Explainable Artificial Intelligence (XAI) has become one of the most pressing challenges in modern machine learning. As AI systems are increasingly deployed in scientific, industrial, and societal domains, understanding and trusting their decisions is essential. Yet at its core, machine learning is an optimization process: model selection, hyperparameter tuning, and architecture search all focus on maximizing predictive performance. Current approaches rarely treat interpretability as part of this process.

This workshop opens discussion on how explainability can be framed as a measurable objective within learning optimization frameworks, and how experimental design can reveal the dynamics behind such trade offs.

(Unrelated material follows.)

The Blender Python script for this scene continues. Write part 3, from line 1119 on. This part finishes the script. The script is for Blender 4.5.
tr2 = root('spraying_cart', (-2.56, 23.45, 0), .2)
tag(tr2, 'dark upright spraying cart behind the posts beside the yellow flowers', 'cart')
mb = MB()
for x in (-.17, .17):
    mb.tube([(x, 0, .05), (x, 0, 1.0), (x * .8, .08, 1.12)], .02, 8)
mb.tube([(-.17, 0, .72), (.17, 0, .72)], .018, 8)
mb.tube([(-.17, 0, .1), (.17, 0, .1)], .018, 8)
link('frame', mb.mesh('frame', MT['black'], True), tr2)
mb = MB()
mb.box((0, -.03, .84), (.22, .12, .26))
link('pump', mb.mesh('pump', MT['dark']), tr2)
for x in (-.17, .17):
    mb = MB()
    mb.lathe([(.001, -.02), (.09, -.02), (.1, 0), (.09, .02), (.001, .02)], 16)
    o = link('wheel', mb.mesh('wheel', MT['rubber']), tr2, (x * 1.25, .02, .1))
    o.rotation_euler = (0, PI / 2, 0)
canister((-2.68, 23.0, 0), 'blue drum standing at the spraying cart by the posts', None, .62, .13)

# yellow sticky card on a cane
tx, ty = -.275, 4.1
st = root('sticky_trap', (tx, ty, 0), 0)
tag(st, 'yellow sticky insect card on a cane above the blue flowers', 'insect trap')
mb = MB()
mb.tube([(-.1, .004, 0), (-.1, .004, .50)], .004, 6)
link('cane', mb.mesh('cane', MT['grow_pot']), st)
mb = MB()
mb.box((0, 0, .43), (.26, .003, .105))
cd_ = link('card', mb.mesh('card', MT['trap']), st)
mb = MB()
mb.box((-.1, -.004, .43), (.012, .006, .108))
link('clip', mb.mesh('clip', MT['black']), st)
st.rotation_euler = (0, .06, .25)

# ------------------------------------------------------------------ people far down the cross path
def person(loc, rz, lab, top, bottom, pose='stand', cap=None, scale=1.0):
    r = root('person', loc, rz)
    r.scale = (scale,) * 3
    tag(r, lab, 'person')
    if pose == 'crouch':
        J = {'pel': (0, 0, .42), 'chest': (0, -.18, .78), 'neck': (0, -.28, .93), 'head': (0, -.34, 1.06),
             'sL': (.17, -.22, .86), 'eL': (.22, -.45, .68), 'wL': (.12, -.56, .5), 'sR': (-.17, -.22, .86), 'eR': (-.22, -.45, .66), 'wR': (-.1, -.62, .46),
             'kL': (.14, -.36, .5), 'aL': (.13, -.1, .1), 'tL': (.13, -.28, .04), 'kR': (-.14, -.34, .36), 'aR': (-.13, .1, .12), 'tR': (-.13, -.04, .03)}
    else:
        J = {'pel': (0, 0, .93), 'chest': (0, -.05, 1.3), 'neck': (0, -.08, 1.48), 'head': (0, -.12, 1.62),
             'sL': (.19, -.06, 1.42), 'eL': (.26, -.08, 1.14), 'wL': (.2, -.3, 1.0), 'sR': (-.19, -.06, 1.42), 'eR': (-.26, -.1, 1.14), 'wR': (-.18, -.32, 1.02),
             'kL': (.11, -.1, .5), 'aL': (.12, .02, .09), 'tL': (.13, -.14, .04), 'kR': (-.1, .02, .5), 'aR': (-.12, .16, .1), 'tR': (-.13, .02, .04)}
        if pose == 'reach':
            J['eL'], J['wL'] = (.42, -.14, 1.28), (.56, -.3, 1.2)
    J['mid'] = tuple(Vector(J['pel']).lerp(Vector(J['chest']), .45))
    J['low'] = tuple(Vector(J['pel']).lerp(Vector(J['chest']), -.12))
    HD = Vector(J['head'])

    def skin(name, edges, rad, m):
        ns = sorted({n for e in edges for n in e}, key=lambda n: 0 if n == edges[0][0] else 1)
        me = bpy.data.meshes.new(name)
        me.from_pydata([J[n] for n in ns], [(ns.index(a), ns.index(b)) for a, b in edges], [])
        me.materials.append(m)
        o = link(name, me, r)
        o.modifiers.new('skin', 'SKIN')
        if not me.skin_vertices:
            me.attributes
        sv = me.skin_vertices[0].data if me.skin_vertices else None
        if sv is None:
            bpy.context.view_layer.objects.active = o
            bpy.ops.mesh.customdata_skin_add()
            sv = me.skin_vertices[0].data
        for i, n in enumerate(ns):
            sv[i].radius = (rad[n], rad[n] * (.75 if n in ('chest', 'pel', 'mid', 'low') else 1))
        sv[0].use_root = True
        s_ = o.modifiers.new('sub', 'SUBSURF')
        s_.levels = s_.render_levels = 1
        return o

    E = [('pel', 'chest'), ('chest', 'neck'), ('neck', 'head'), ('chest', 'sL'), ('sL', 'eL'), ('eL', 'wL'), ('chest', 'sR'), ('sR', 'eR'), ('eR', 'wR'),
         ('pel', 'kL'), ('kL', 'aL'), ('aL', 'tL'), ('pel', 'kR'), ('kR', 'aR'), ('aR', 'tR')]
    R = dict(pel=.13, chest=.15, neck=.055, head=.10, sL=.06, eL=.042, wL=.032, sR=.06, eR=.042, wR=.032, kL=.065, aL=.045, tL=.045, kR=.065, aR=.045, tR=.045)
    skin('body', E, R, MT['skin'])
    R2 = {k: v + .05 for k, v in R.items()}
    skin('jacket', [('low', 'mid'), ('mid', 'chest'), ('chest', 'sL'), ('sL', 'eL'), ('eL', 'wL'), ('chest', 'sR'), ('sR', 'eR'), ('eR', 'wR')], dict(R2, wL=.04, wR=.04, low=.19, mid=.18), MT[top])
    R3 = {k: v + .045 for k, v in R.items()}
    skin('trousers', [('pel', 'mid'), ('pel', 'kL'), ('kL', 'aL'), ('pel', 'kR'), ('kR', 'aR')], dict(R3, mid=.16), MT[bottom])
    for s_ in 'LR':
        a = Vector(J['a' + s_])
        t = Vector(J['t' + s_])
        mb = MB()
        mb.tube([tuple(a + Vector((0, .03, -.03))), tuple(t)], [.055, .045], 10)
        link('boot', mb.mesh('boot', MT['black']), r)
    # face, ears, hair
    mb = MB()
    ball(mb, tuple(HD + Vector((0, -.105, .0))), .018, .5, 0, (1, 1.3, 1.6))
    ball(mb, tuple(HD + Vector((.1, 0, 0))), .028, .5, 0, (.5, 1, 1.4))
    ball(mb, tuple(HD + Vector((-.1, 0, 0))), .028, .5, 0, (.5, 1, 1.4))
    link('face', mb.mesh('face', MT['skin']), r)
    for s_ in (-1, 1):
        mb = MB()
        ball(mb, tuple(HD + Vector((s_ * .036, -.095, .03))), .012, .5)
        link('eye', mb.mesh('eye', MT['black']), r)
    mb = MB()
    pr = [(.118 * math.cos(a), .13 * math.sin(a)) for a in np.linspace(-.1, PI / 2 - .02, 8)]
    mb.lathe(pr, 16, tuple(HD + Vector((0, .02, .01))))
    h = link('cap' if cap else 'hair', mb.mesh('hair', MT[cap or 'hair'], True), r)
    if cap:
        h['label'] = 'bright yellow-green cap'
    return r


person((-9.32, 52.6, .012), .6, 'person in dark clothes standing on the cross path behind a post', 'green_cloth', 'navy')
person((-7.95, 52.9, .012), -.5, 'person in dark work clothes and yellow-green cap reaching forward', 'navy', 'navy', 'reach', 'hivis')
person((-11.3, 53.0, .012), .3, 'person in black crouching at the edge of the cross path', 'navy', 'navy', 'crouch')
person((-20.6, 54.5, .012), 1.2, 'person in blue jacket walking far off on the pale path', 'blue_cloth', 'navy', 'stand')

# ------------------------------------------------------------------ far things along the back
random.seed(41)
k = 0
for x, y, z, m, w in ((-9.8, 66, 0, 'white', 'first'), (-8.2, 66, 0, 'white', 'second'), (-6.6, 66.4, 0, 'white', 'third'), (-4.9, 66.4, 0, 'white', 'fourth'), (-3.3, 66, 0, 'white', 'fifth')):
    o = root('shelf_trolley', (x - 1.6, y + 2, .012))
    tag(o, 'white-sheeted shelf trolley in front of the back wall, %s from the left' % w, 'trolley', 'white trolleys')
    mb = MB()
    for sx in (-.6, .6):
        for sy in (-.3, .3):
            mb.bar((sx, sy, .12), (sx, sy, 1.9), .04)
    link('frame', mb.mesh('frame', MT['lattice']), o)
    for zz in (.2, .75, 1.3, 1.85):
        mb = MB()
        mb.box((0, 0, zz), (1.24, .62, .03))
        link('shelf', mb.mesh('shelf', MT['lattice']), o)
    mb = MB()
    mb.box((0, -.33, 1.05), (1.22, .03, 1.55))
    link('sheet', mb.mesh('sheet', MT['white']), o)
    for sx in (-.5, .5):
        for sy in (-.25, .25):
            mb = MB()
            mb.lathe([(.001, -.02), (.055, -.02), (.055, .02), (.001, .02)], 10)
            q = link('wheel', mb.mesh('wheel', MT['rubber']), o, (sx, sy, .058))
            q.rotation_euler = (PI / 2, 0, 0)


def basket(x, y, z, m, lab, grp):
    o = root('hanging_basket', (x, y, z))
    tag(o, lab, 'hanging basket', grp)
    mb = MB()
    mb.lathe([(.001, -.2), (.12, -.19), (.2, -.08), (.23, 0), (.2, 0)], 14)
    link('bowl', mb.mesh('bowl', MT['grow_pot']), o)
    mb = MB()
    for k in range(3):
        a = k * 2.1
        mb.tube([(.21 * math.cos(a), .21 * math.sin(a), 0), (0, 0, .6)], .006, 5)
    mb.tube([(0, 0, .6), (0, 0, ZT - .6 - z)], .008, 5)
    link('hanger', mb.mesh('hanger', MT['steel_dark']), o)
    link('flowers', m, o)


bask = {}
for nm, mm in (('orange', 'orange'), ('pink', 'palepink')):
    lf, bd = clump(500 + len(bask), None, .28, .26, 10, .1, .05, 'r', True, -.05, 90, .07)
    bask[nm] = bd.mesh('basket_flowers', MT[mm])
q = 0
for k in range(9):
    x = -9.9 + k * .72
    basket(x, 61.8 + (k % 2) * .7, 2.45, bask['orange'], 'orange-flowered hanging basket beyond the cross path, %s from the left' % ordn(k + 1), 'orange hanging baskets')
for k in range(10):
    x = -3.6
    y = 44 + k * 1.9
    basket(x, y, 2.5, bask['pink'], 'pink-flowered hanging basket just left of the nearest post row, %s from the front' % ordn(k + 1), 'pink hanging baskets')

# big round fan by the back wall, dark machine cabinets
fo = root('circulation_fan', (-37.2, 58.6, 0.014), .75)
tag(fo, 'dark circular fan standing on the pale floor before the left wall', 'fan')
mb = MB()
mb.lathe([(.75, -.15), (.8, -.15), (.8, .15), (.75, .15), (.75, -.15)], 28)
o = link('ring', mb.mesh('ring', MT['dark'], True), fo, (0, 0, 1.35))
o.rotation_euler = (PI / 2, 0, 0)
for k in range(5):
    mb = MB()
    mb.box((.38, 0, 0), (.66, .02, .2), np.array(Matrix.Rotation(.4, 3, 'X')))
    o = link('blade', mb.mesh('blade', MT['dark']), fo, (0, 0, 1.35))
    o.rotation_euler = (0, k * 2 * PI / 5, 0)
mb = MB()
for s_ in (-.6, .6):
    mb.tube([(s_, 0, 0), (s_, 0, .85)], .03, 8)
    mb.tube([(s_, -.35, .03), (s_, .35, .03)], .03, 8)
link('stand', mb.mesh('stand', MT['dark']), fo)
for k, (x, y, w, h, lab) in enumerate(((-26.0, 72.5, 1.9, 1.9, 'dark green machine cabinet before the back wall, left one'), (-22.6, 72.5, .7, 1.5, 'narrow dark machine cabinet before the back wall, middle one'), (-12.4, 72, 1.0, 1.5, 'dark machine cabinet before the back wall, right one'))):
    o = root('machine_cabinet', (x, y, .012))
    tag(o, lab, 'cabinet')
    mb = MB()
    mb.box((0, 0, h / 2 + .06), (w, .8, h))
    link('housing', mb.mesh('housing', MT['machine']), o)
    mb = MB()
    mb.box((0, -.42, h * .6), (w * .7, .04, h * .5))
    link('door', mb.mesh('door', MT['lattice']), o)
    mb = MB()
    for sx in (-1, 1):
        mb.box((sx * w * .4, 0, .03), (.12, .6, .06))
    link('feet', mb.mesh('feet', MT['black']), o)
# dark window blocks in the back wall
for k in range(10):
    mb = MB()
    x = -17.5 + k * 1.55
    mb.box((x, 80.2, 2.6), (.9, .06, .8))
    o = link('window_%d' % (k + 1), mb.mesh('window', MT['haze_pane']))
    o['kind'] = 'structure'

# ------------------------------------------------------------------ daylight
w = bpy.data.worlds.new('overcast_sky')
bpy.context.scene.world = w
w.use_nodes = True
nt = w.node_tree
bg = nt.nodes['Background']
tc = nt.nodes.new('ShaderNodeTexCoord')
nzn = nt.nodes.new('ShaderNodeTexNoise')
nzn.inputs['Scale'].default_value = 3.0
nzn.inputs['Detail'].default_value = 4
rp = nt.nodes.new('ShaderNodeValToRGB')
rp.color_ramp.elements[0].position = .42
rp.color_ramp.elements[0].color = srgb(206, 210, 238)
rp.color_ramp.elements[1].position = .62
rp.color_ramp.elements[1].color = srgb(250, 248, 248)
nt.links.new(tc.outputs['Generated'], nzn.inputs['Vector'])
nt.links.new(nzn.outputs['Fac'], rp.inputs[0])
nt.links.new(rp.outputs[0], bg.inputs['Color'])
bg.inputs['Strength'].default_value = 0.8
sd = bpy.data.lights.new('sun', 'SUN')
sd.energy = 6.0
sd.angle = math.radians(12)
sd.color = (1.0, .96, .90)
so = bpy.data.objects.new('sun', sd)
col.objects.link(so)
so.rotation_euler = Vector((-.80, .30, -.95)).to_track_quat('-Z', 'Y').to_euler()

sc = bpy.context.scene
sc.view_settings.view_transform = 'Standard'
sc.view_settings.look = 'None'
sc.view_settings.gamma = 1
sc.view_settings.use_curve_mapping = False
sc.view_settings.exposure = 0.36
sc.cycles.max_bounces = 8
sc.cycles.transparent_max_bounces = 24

Building on decades of work in multi objective evolutionary search, we explore optimization aware interpretability, where trust and transparency are embedded directly into model search. The goal is to establish a shared research agenda where explainability emerges from the search itself, rather than being added afterward.

Agenda

  1. Opening and framing (Dania Tamayo-Vera)
    Introduction and overview: If learning is an optimization process, why is not explainability part of what we optimize?

  2. Keynotes
    • Dania Tamayo-Vera, University of Prince Edward Island: Optimizing for Understanding: Reframing Explainability as a Search Problem.
    • Stephen Chen, York University: Experimental Computational Intelligence: Metrics and Methodologies for Understanding Optimization Behavior.
    • James Montgomery, University of Tasmania: Evolutionary Optimization in Complex Systems: Lessons from Environmental and Agricultural Modeling.
  3. Interactive group design session
    Mixed background groups will explore practical challenges such as defining measurable objectives for explanation quality, designing search strategies that balance simplicity and interpretability, and examining trade offs among accuracy, complexity, and human understanding. Each group will outline a short optimization for explainability concept and share it with the audience.

  4. Panel discussion Focused discussion on experimental approaches for analyzing algorithmic behavior in evolutionary optimization. Central question: How can experimental analysis of search dynamics guide the design of transparent and trustworthy optimization processes?

  5. Closing reflection
    Synthesis of key ideas and next steps for embedding explainability within optimization frameworks across computational intelligence domains.

Presenters

Stephen Chen

Dr. Stephen Chen, York University, Canada Specialist in Experimental Computational Intelligence, focusing on designing novel experiments and metrics to understand optimization methods and processes.

James Montgomery

Dr. James Montgomery, University of Tasmania, Australia Researcher in optimization and heuristic search, focusing on the design of evolutionary algorithms and their applications in environmental and agricultural modeling.

Dania Tamayo-Vera

Dr. Dania Tamayo-Vera, University of Prince Edward Island, Canada Researcher in optimization aware explainable AI and model selection, focusing on integrating trust metrics into evolutionary search.